19. A safety arrangement in accordance with claim 18, wherein the motor driven apparatus comprises a cable take up/pay out drum, and the cable guide comprises a perimeter of the drum.

20. A safety arrangement in accordance with claim 19, wherein the barrier is raised and lowered by the motor driven apparatus, which is energized by the controller.

21. A safety arrangement in accordance with claim 20, wherein the cable under tension is substantially parallel to and spaced at the predetermined distance from the wall.

22. A safety arrangement in accordance with claim 21, wherein the cable tension sensing apparatus comprises a spring biased contact arm contacting the cable from between the cable and the wall.

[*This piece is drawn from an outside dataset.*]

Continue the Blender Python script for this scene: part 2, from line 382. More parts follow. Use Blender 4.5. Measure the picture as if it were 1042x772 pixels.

23. A safety arrangement in accordance with claim 22, wherein the cable tension sensing apparatus comprises a signal generator for generating a signal when the contact arm is urged away from the wall by the bias spring responsive to lack of cable tension.

24. A safety arrangement in accordance with claim 23, wherein the signal generator comprises electrical switch contacts.

25. A safety arrangement in accordance with claim 24, wherein electrical switch contact opens when the contact arm moves away from the wall.

26. A safety arrangement in accordance with claim 25, wherein the controller is responsive to switch contact opening by controlling the motor to reverse movement and raise the barrier.

27. A safety arrangement in accordance with claim 25, wherein the controller is responsive to switch contact opening by blocking the barrier to prevent raising from its lowered/closed position.